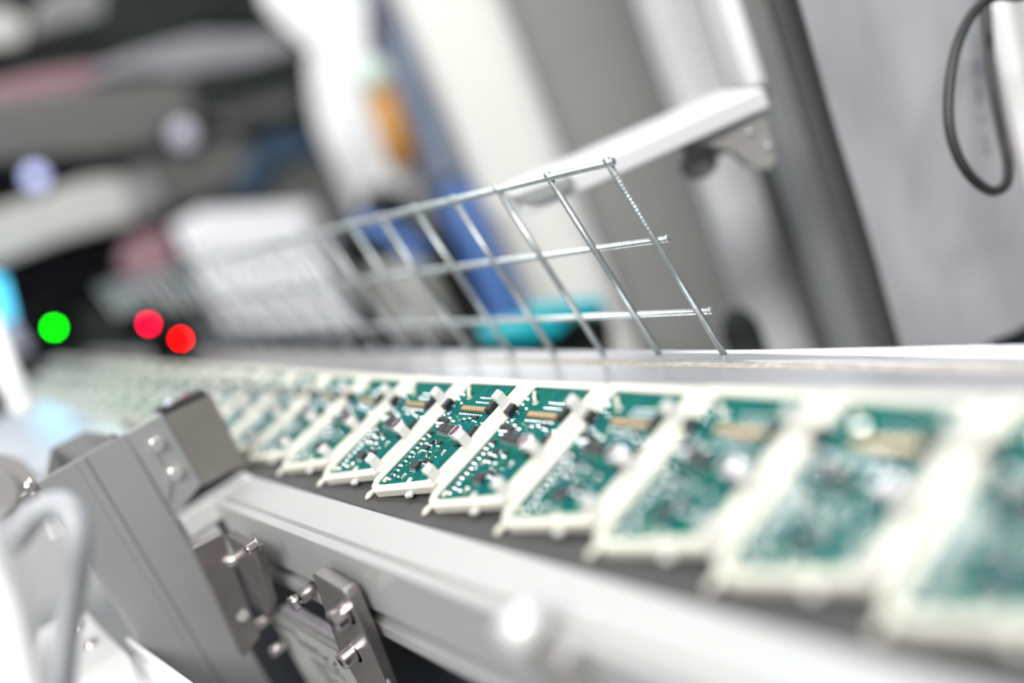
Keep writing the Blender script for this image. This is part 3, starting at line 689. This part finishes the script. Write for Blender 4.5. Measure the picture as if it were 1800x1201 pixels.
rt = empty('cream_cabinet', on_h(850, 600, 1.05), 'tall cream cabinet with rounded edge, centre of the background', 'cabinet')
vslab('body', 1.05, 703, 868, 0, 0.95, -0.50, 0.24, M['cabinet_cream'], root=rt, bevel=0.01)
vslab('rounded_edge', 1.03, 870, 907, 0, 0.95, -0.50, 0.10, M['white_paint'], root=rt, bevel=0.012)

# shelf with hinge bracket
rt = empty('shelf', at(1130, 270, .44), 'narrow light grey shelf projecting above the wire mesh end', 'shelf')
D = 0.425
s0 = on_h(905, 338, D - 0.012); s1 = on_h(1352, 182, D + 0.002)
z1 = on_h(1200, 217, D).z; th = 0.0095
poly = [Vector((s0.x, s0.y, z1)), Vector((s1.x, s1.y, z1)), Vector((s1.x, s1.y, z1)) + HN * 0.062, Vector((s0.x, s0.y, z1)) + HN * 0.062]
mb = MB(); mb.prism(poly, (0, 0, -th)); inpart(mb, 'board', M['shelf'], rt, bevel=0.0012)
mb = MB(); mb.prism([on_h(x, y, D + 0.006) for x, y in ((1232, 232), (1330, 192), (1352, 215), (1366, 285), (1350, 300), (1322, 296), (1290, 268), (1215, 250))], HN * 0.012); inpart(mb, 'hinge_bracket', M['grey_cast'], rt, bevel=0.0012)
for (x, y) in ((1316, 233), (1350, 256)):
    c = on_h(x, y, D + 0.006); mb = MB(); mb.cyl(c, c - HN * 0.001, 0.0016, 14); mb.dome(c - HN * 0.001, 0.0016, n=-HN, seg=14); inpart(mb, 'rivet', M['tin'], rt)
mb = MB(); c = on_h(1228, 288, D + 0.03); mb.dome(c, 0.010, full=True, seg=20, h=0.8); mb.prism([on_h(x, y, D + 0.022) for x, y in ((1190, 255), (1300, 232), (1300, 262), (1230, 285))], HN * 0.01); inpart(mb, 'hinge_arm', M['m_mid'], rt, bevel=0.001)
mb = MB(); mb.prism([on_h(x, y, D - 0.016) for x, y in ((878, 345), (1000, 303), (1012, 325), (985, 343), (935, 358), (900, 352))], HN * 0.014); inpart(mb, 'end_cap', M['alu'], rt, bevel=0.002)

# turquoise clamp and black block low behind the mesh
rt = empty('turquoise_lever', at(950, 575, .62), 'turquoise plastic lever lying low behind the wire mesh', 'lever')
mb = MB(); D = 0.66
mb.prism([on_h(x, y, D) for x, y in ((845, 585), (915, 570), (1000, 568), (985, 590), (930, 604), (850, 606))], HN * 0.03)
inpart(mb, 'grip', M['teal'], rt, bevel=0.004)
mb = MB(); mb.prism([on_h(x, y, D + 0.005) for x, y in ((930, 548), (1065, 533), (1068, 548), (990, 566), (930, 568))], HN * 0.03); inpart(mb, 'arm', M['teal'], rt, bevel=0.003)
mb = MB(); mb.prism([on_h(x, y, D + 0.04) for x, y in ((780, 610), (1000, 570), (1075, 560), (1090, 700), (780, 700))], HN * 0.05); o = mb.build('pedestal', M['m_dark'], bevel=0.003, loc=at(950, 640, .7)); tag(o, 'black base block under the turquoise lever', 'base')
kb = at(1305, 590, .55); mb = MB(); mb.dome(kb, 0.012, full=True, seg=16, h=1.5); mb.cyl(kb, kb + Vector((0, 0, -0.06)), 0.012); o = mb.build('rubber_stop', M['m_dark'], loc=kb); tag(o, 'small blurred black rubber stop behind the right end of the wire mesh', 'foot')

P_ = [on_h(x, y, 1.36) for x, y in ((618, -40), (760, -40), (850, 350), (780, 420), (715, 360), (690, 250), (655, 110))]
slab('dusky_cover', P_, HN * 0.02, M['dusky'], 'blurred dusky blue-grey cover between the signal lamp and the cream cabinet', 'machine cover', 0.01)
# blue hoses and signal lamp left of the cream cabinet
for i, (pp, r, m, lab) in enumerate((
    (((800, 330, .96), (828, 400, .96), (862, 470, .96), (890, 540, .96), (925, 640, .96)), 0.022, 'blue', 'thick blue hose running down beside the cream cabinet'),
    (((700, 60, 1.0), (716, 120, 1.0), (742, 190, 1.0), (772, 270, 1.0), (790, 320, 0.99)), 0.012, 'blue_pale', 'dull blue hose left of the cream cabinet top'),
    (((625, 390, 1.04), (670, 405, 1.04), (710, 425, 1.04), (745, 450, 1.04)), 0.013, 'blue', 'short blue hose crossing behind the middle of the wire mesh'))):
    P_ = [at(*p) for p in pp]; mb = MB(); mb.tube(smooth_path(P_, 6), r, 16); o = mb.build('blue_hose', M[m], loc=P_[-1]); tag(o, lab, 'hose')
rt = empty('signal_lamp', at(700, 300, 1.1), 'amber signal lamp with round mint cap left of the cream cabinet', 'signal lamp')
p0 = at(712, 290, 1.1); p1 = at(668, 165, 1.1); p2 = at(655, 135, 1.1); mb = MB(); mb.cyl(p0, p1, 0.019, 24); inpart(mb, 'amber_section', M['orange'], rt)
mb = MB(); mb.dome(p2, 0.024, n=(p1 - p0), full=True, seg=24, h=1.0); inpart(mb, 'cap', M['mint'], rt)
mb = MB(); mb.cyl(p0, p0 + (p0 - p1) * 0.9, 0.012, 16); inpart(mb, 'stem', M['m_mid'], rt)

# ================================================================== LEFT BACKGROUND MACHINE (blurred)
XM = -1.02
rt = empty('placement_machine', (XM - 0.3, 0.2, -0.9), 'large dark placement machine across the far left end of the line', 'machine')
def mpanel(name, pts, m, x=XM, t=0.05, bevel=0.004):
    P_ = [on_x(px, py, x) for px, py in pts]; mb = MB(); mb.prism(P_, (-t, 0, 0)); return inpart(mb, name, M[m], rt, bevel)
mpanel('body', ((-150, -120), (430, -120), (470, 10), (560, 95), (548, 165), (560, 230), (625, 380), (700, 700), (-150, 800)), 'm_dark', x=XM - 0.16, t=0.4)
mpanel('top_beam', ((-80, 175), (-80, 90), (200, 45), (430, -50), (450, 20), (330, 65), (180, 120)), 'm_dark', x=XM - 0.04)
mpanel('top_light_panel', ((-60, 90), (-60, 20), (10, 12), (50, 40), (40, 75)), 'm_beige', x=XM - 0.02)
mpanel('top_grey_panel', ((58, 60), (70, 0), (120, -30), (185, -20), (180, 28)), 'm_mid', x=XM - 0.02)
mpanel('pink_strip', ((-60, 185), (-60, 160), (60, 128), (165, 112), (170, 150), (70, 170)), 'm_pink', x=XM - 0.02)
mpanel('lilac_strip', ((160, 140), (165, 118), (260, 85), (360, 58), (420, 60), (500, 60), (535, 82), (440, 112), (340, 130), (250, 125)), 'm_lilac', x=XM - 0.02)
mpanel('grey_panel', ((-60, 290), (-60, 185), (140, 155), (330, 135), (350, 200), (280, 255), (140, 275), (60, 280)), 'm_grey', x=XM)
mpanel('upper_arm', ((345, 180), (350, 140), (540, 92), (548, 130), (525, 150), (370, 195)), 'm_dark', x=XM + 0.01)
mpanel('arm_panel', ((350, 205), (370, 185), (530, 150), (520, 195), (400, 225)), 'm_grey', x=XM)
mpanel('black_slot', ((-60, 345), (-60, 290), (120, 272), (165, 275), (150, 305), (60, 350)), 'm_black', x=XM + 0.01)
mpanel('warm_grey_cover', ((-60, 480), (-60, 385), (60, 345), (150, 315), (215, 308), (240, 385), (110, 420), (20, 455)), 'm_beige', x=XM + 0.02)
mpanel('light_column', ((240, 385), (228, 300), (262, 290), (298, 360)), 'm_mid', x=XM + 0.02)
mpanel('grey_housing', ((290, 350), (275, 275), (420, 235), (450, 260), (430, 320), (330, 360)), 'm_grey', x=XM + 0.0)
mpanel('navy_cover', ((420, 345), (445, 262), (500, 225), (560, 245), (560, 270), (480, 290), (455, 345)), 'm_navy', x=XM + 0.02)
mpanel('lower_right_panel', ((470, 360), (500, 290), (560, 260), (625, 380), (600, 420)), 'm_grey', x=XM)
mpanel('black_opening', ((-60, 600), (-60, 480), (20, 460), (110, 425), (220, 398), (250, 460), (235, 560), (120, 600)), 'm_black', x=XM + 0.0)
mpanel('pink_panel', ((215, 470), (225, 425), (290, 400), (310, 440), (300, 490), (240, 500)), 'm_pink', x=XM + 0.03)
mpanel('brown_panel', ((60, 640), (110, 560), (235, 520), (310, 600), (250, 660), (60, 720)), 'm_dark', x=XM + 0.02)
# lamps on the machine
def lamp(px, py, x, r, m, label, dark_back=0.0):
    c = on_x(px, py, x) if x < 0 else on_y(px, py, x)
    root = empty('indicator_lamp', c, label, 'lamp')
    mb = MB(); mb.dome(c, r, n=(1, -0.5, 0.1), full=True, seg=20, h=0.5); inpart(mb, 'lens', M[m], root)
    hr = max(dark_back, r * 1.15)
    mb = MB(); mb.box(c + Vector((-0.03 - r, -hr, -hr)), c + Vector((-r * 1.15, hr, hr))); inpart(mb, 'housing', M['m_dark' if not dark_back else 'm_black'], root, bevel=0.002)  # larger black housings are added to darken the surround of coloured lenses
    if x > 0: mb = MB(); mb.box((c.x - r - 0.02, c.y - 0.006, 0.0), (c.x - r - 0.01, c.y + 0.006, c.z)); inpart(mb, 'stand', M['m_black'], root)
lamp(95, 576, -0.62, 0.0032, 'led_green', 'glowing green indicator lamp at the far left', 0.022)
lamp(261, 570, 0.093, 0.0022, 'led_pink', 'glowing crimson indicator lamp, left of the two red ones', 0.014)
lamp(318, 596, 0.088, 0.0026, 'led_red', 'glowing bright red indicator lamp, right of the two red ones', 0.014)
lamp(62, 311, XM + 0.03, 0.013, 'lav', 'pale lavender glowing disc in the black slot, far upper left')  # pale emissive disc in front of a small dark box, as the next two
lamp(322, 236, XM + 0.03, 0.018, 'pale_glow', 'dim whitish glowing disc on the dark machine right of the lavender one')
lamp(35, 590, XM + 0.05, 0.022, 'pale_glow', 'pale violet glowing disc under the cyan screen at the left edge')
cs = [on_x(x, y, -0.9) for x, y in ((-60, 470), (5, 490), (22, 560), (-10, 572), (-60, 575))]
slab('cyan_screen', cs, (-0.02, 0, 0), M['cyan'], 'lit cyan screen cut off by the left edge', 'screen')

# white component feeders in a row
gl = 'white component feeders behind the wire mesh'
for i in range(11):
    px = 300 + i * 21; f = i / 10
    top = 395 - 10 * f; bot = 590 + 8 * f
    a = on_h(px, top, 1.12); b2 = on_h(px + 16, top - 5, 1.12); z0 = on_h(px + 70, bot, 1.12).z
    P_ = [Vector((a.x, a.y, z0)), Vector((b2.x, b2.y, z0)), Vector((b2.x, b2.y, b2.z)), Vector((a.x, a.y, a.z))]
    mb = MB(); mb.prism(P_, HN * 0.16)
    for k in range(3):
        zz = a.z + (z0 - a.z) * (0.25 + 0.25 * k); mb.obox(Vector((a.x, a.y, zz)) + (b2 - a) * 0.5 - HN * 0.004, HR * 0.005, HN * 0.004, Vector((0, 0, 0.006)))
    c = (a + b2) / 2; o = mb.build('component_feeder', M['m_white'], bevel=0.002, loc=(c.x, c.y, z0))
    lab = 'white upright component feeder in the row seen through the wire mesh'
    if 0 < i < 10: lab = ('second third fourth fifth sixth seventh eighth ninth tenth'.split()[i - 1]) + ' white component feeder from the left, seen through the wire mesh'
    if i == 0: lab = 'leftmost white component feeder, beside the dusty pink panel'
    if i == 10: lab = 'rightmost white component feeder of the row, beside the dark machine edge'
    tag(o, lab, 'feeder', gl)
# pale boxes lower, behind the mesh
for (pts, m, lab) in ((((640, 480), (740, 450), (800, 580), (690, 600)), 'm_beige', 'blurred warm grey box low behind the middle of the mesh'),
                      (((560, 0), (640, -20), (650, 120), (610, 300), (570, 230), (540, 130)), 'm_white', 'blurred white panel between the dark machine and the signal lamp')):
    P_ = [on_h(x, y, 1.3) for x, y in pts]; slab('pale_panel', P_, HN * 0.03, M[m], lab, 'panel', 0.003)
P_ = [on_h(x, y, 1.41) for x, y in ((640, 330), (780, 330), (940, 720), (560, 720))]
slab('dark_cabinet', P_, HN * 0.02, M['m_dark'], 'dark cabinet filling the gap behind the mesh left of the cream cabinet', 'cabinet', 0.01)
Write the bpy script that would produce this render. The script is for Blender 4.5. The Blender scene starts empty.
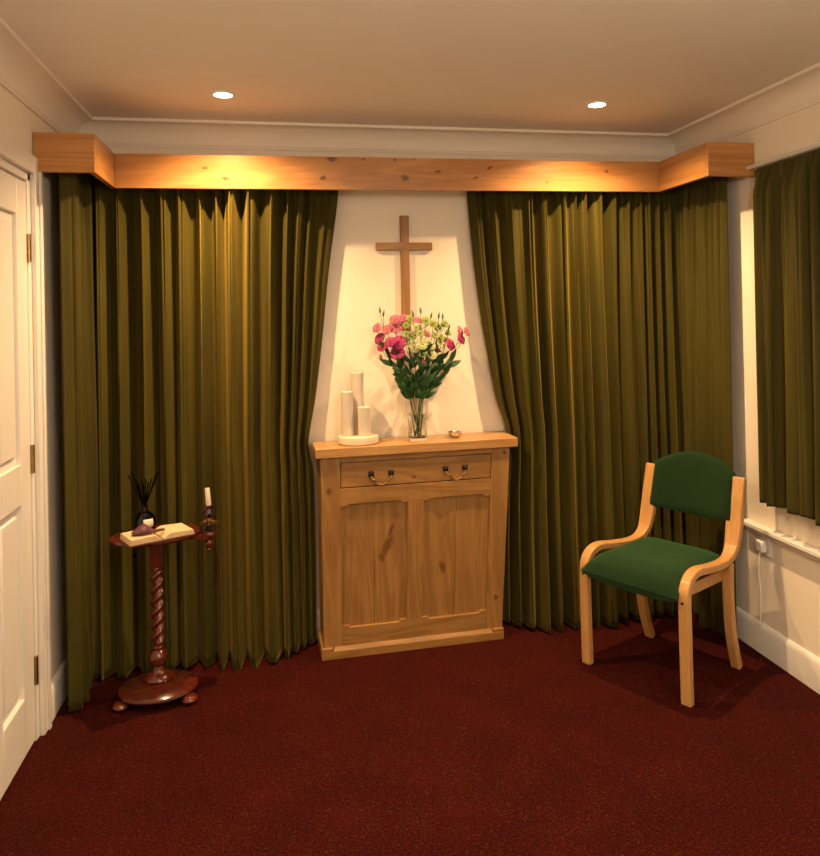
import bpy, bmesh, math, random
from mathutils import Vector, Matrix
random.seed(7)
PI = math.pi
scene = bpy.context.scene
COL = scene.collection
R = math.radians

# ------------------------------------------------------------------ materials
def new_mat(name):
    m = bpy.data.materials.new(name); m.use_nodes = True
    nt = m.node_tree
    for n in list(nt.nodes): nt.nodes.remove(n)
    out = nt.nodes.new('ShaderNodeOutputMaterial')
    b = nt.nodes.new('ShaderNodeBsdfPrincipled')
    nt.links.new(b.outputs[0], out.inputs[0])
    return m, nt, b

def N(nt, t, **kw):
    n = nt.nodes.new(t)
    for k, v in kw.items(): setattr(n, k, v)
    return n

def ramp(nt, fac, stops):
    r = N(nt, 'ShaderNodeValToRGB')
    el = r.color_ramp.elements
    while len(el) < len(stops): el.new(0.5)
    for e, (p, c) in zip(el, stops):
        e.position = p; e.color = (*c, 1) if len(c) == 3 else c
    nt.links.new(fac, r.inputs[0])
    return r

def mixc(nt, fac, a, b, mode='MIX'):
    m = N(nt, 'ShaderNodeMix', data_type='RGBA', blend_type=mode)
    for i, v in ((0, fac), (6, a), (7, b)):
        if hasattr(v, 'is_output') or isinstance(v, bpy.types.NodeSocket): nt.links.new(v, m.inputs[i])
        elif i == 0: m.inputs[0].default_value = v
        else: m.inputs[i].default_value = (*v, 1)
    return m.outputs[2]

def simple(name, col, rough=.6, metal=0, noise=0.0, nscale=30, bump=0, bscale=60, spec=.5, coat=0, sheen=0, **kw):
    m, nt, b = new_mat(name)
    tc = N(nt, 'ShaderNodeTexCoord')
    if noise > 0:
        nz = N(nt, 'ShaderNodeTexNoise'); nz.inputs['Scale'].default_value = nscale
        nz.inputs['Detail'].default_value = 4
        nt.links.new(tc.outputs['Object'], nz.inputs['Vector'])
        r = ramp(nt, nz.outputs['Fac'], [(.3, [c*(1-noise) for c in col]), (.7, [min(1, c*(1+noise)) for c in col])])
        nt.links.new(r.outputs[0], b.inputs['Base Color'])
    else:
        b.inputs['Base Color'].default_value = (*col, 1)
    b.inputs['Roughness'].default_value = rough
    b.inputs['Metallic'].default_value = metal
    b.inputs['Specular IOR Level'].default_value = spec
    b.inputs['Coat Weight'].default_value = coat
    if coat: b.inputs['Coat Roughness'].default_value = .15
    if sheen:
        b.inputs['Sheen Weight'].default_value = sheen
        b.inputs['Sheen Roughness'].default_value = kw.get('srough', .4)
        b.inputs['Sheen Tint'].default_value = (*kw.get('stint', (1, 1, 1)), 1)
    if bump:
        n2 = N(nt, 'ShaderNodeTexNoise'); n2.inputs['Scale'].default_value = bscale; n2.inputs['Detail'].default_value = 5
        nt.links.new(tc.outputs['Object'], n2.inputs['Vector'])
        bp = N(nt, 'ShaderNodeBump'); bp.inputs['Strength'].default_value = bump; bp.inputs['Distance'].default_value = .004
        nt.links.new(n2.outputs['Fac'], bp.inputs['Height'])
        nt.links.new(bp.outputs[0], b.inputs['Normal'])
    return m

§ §

What you should do
Pictures excluded, repeat the records exactly from their opening line through the line containing "M['white_paint'], root=rt, bevel=0.012)".

The reply
Keep writing the Blender script for this image. This is part 3, starting at line 689. This part finishes the script. Write for Blender 4.5. Measure the picture as if it were 1800x1201 pixels.
rt = empty('cream_cabinet', on_h(850, 600, 1.05), 'tall cream cabinet with rounded edge, centre of the background', 'cabinet')
vslab('body', 1.05, 703, 868, 0, 0.95, -0.50, 0.24, M['cabinet_cream'], root=rt, bevel=0.01)
vslab('rounded_edge', 1.03, 870, 907, 0, 0.95, -0.50, 0.10, M['white_paint'], root=rt, bevel=0.012)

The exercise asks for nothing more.